Sorry. You cannot be prepared for that much quote. Anyway, annual article from newspaper about how recruiting rankings are not right every single time is matched by Matt Hinton's annual article in which he comes up with a new way to show that, yes, recruiting rankings are generally predictive.
It's a landslide. On the final count, the higher-ranked team according to the recruiting rankings won roughly two-thirds of the time, and every "class" as a whole had a winning record against every class ranked below it every single year. (The only exception came last year, when "three-star" teams came up short in head-to-head meetings with "one-star" teams. Otherwise, the hierarchy held across every line.) The gap on the field also widened with the gap in the recruiting scores: While "one-star" recruiting teams fared slightly better against blue-chip opponents than "two-star" teams, both groups combined managed a grand total of 19 wins over "five-star" opponents in 112 tries. Broadly speaking, the final results on the field broke along a straight line demarcated on signing day.

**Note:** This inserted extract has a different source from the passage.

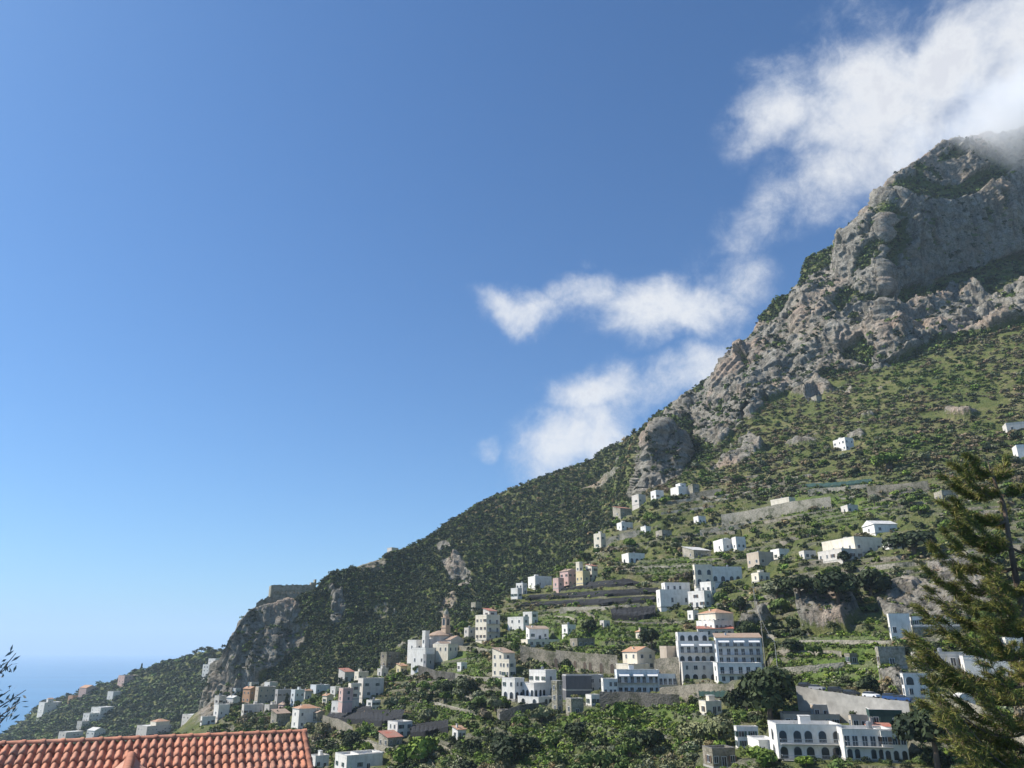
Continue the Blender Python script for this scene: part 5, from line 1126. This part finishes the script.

There are outliers, of course. Michigan is likely one in a bad direction, but Hinton only picked out those who are outperforming. They include most recent opponent Kansas State, which takes so many JUCOs they are near-impossible to rank reasonably, and Michigan State. Which sigh.
If you were really in charge you wouldn't have to keep saying you're in charge. This is, in fact, an article from this week:
Brady Hoke: I'm running Michigan football program, not Dave Brandon
This is from the press-conference-type substance. Speaking of that…

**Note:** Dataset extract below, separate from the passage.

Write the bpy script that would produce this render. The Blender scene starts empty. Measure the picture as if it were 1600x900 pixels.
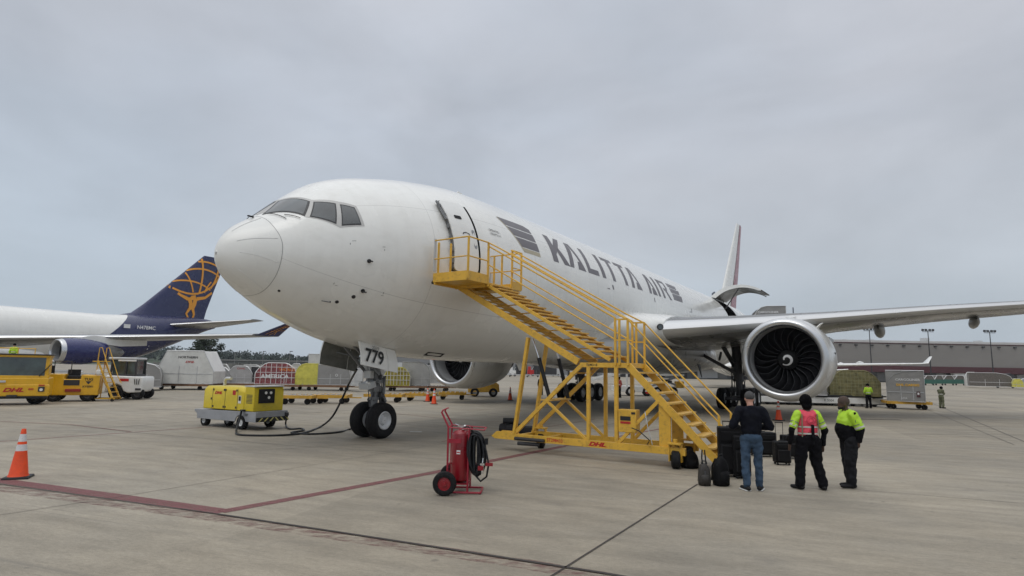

Usual PR debacles. The odd "press conference" that blew up into a bunch of finger-wagging once the Daily complained about not being there was less a press conference and more five requested one-on-one interviews crammed into a brief, mutual window:
“We did not hold a press conference (Monday),” Ablauf said Tuesday. “Five reporters requested to meet with Brady to discuss football topics, so we arranged this meeting about three weeks ago and set the meeting day and time over a week ago (prior to publication of the Daily story about Gibbons).”
But when five different reporters start tweeting out things Brady Hoke is saying, it looks like a press conference. And when you release the statement about the Gibbons thing that stands as the only thing you're going to say about that topic to five hand-picked reporters, that looks horrible.

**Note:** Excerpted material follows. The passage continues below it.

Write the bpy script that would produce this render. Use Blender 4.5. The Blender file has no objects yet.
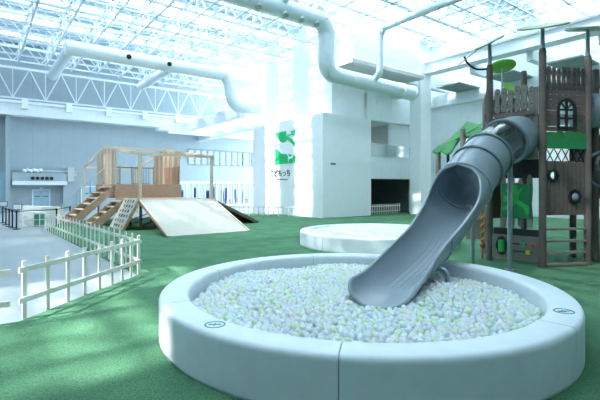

Michigan actually did something about a sexual assault on campus that they didn't have to do—unlike, say, Florida State. That they managed to come out of that looking like they do is miraculously bad PR.
Unfortunately, it's not a surprise. This space has been sarcastically declaring "it's almost like the athletic department didn't think things through" jabs for the past year as one bad idea after another was rolled out and quickly rolled back. This is the culmination of the tiny debacles with noodles and seat cushions and the band going to Dallas and not preparing Mary Sue Coleman to speak in a situation with feedback. The same shitty attitude towards everyone outside of the Circle Of Trust from the past few years finally got applied to something important, and now Dave and company are receiving their just desserts.
Hopefully they'll learn something this time.
Uh-huh. The annual Detroit News Blue Chip list generally comes with at least one salty remark about Michigan or MSU, and this year's winner is MSU commit Nick Padla on Michigan:
They talked about tradition (but) I was thinking about the future.
The previous sentence also might have something to do with it:
They were recruiting me my 10th grade then kind of stopped.
Etc.: Enormous piles of NBA data could lead to a holy grail stat to end all stats, but it'll take supercomputers to produce it. Stat updates on Michigan's hockey recruits. Everything you ever wanted to know about Derrick Walton's efficiency leap.